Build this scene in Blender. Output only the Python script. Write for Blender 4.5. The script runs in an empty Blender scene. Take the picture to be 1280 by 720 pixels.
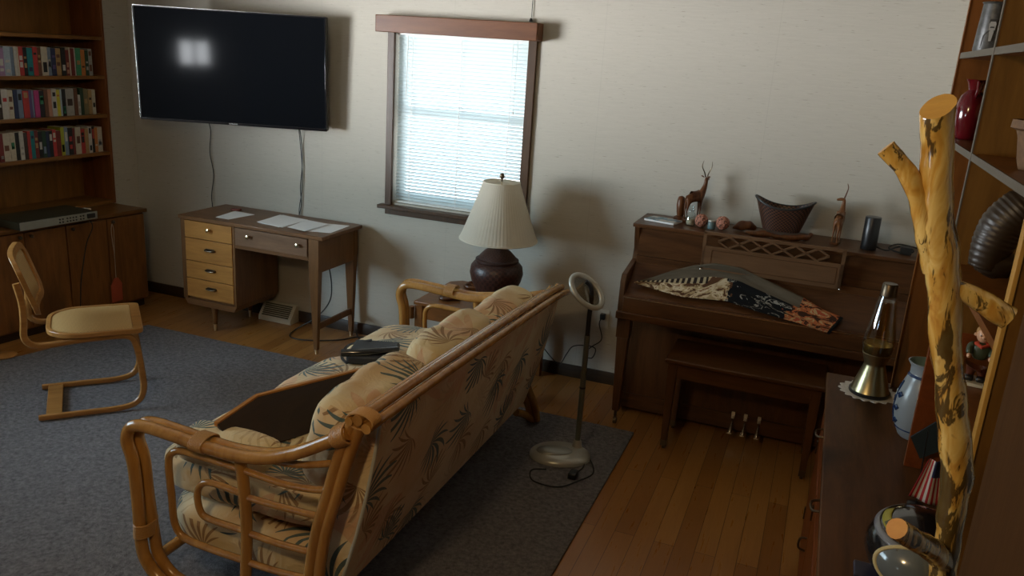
import bpy, bmesh, math, random
from mathutils import Vector, Matrix, noise
PI = math.pi
R = math.radians
random.seed(7)
sc = bpy.context.scene
COL = sc.collection

# ------------------------------------------------------------------ camera
F, H = 1022.3, 1.9
cx = Vector((0.92949192, 0.15796998, -0.33330206))
cx = Vector((0.92949192, 0.36340394, 0.06310589))      # camera right in world
cdn = Vector((0.15796998, -0.23761251, -0.95842881))   # camera down in world
cfw = Vector((-0.33330206, 0.90082066, -0.27826582))   # camera forward in world
cd = bpy.data.cameras.new('camera'); cam = bpy.data.objects.new('camera', cd); COL.objects.link(cam)
m = Matrix((cx, -cdn, -cfw)).transposed().to_4x4(); m.translation = (0, 0, H); cam.matrix_world = m
cd.sensor_width = 36; cd.lens = F / 1280 * 36; cd.clip_start = .02
sc.camera = cam

# ------------------------------------------------------------------ node helpers
def new_mat(name):
    m = bpy.data.materials.new(name); m.use_nodes = True
    nt = m.node_tree
    for n in list(nt.nodes): nt.nodes.remove(n)
    return m, nt
class NT:
    def __init__(s, nt): s.nt = nt
    def n(s, t, **k):
        nd = s.nt.nodes.new(t)
        for a, v in k.items():
            if a.startswith('i_'):
                key = a[2:]; key = int(key) if key.isdigit() else key.replace('_', ' ')
                nd.inputs[key].default_value = v
            else: setattr(nd, a, v)
        return nd
    def l(s, a, b): s.nt.links.new(a, b)
    def math(s, op, a, b=None, c=None, clamp=False):
        nd = s.nt.nodes.new('ShaderNodeMath'); nd.operation = op; nd.use_clamp = clamp
        for i, v in enumerate((a, b, c)):
            if v is None: continue
            if isinstance(v, (int, float)): nd.inputs[i].default_value = v
            else: s.l(v, nd.inputs[i])
        return nd.outputs[0]
    def mix(s, f, a, b, mode='MIX'):
        nd = s.nt.nodes.new('ShaderNodeMix'); nd.data_type = 'RGBA'; nd.blend_type = mode
        for i, v in ((0, f), (6, a), (7, b)):
            if isinstance(v, (int, float)): nd.inputs[i].default_value = v
            elif isinstance(v, tuple): nd.inputs[i].default_value = v if len(v) == 4 else (*v, 1)
            else: s.l(v, nd.inputs[i])
        return nd.outputs[2]
    def ramp(s, f, pts, interp='LINEAR'):
        nd = s.nt.nodes.new('ShaderNodeValToRGB'); e = nd.color_ramp.elements; nd.color_ramp.interpolation = interp
        while len(e) > 1: e.remove(e[-1])
        e[0].position = pts[0][0]; e[0].color = (*pts[0][1], 1)
        for p, c in pts[1:]:
            q = e.new(p); q.color = (*c, 1)
        s.l(f, nd.inputs[0]); return nd.outputs[0]
    def coords(s, kind='Object', scale=(1, 1, 1), rot=(0, 0, 0), loc=(0, 0, 0)):
        tc = s.n('ShaderNodeTexCoord'); mp = s.n('ShaderNodeMapping')
        mp.inputs['Scale'].default_value = scale; mp.inputs['Rotation'].default_value = rot; mp.inputs['Location'].default_value = loc
        s.l(tc.outputs[kind], mp.inputs[0]); return mp.outputs[0]
    def noise(s, v, scale, detail=3, rough=.55, out='Fac', dist=0):
        nd = s.n('ShaderNodeTexNoise'); nd.inputs['Scale'].default_value = scale; nd.inputs['Detail'].default_value = detail
        nd.inputs['Roughness'].default_value = rough; nd.inputs['Distortion'].default_value = dist
        s.l(v, nd.inputs['Vector']); return nd.outputs[out]
    def out(s, col, rough=.5, metal=0, bump=None, bstr=.2, bdist=.01, spec=.5, coat=0, **extra):
        p = s.n('ShaderNodeBsdfPrincipled')
        if isinstance(col, tuple): p.inputs['Base Color'].default_value = (*col, 1)
        else: s.l(col, p.inputs['Base Color'])
        if isinstance(rough, (int, float)): p.inputs['Roughness'].default_value = rough
        else: s.l(rough, p.inputs['Roughness'])
        p.inputs['Metallic'].default_value = metal; p.inputs['Specular IOR Level'].default_value = spec
        p.inputs['Coat Weight'].default_value = coat; p.inputs['Coat Roughness'].default_value = .15
        for k, v in extra.items(): p.inputs[k.replace('_', ' ')].default_value = v
        if bump is not None:
            b = s.n('ShaderNodeBump'); b.inputs['Strength'].default_value = bstr; b.inputs['Distance'].default_value = bdist
            s.l(bump, b.inputs['Height']); s.l(b.outputs[0], p.inputs['Normal'])
        o = s.n('ShaderNodeOutputMaterial'); s.l(p.outputs[0], o.inputs[0]); return p

def wood(name, dark, light, axis='X', rough=.4, grain=1., knots=0., coat=0., spec=.32, scale=1.):
    dark, light = [(c[0], c[1] * .86, c[2] * .52) for c in (dark, light)]
    m, nt = new_mat(name); t = NT(nt)
    st = {'X': (.12, 1, 1), 'Y': (1, .12, 1), 'Z': (1, 1, .12)}[axis]
    info = t.n('ShaderNodeObjectInfo')
    v = t.coords('Object', tuple(a * scale for a in st))
    add = t.n('ShaderNodeVectorMath', operation='ADD'); t.l(v, add.inputs[0]); t.l(info.outputs['Random'], add.inputs[1]); v = add.outputs[0]
    n1 = t.noise(v, 14, 4, .6, dist=1.2); n2 = t.noise(v, 90, 2, .7)
    f = t.math('ADD', t.math('MULTIPLY', n1, .75), t.math('MULTIPLY', n2, .25 * grain))
    c = t.ramp(f, [(.3, dark), (.5, tuple((a + b) / 2 for a, b in zip(dark, light))), (.72, light)])
    if knots:
        vk = t.coords('Object', tuple((1 if a == 1 else .45) for a in st))
        k = t.noise(vk, 5.5, 1, .4)
        km = t.math('MULTIPLY', t.ramp(k, [(.60, (0, 0, 0)), (.70, (1, 1, 1))]), knots)
        c = t.mix(km, c, tuple(a * .35 for a in dark))
    t.out(c, rough, bump=n2, bstr=.05, coat=coat, spec=spec); return m

def plain(name, col, rough=.5, metal=0, var=.12, nscale=20, bstr=.05, **k):
    m, nt = new_mat(name); t = NT(nt)
    v = t.coords('Object'); n = t.noise(v, nscale, 3)
    c = t.mix(n, tuple(a * (1 - var) for a in col), tuple(min(1, a * (1 + var)) for a in col))
    t.out(c, rough, metal, bump=n, bstr=bstr, **k); return m

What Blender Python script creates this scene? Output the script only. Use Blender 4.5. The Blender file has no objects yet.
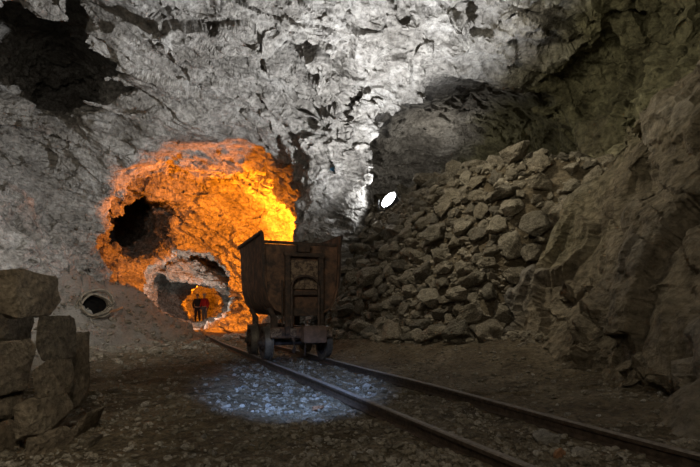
import bpy, bmesh, math, random
import numpy as np
from mathutils import Vector, Matrix, Euler

random.seed(7)
rng = np.random.default_rng(7)
scene = bpy.context.scene
COL = scene.collection
HZ, FPX, CAMZ = 312.0, 500.0, 0.62


def at(px, py, y):
    """world point at depth y metres on the sight line of a picture pixel"""
    return np.array([(px - 350.0) / FPX * y, y, CAMZ + (HZ - py) / FPX * y])


# ------------------------------------------------------------------ noise
_r = np.random.default_rng(11)
PERM = np.concatenate([_r.permutation(256)] * 3).astype(np.int32)
GRAD = _r.normal(size=(256, 3))
GRAD /= np.linalg.norm(GRAD, axis=1)[:, None]
RV = _r.random((256, 3))
RD = _r.normal(size=(256, 3))
RD /= np.linalg.norm(RD, axis=1)[:, None]
RT = _r.random(256)


def hsh(i, j, k):
    return PERM[PERM[PERM[i & 255] + (j & 255)] + (k & 255)]


def chunked(fn):
    def wrap(p, *a, **k):
        if len(p) <= 200000:
            return fn(p, *a, **k)
        return np.concatenate([fn(p[i:i + 200000], *a, **k) for i in range(0, len(p), 200000)])
    return wrap


@chunked
def perlin(p):
    i0 = np.floor(p).astype(np.int32)
    f = p - i0
    u = f * f * f * (f * (f * 6 - 15) + 10)
    out = np.zeros(len(p))
    for dx in (0, 1):
        wx = u[:, 0] if dx else 1 - u[:, 0]
        for dy in (0, 1):
            wy = u[:, 1] if dy else 1 - u[:, 1]
            for dz in (0, 1):
                wz = u[:, 2] if dz else 1 - u[:, 2]
                g = GRAD[hsh(i0[:, 0] + dx, i0[:, 1] + dy, i0[:, 2] + dz)]
                d = g[:, 0] * (f[:, 0] - dx) + g[:, 1] * (f[:, 1] - dy) + g[:, 2] * (f[:, 2] - dz)
                out += wx * wy * wz * d
    return out


def fbm(p, octs=4, lac=2.1, gain=0.5):
    a, s, o = 1.0, 1.0, 0.0
    for k in range(octs):
        o = o + a * perlin(p * s + 13.7 * k)
        a *= gain
        s *= lac
    return o


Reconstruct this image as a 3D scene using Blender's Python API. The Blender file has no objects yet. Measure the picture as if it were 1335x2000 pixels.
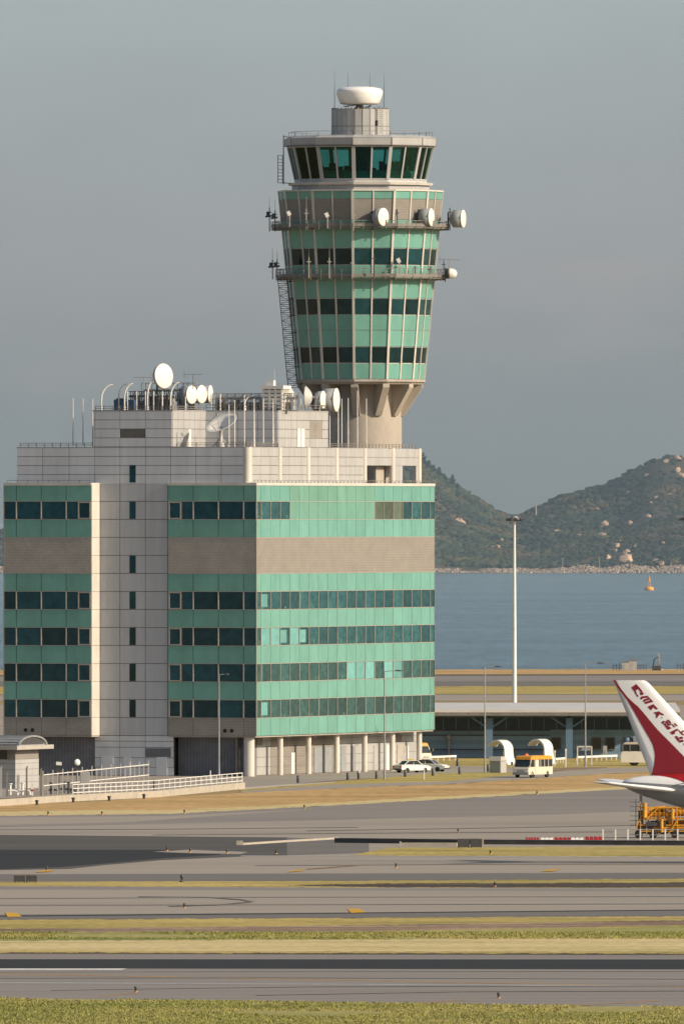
════════════════
- _GOAL_: Please restate the material above line by line, exactly, beginning at its first line and ending with the line that contains "sc.camera = cam", without any pictures.

- _SOLUTION FOR THIS PROBLEM_:
Build this scene in Blender. Output only the Python script. Write for Blender 4.5. The script runs in an empty Blender scene. Take the picture to be 1280 by 720 pixels.
import bpy, bmesh, math, random
from mathutils import Vector, Matrix, noise
PI = math.pi
R = math.radians
random.seed(7)
sc = bpy.context.scene
COL = sc.collection

# ------------------------------------------------------------------ camera
F, H = 1022.3, 1.9
cx = Vector((0.92949192, 0.15796998, -0.33330206))
cx = Vector((0.92949192, 0.36340394, 0.06310589))      # camera right in world
cdn = Vector((0.15796998, -0.23761251, -0.95842881))   # camera down in world
cfw = Vector((-0.33330206, 0.90082066, -0.27826582))   # camera forward in world
cd = bpy.data.cameras.new('camera'); cam = bpy.data.objects.new('camera', cd); COL.objects.link(cam)
m = Matrix((cx, -cdn, -cfw)).transposed().to_4x4(); m.translation = (0, 0, H); cam.matrix_world = m
cd.sensor_width = 36; cd.lens = F / 1280 * 36; cd.clip_start = .02
sc.camera = cam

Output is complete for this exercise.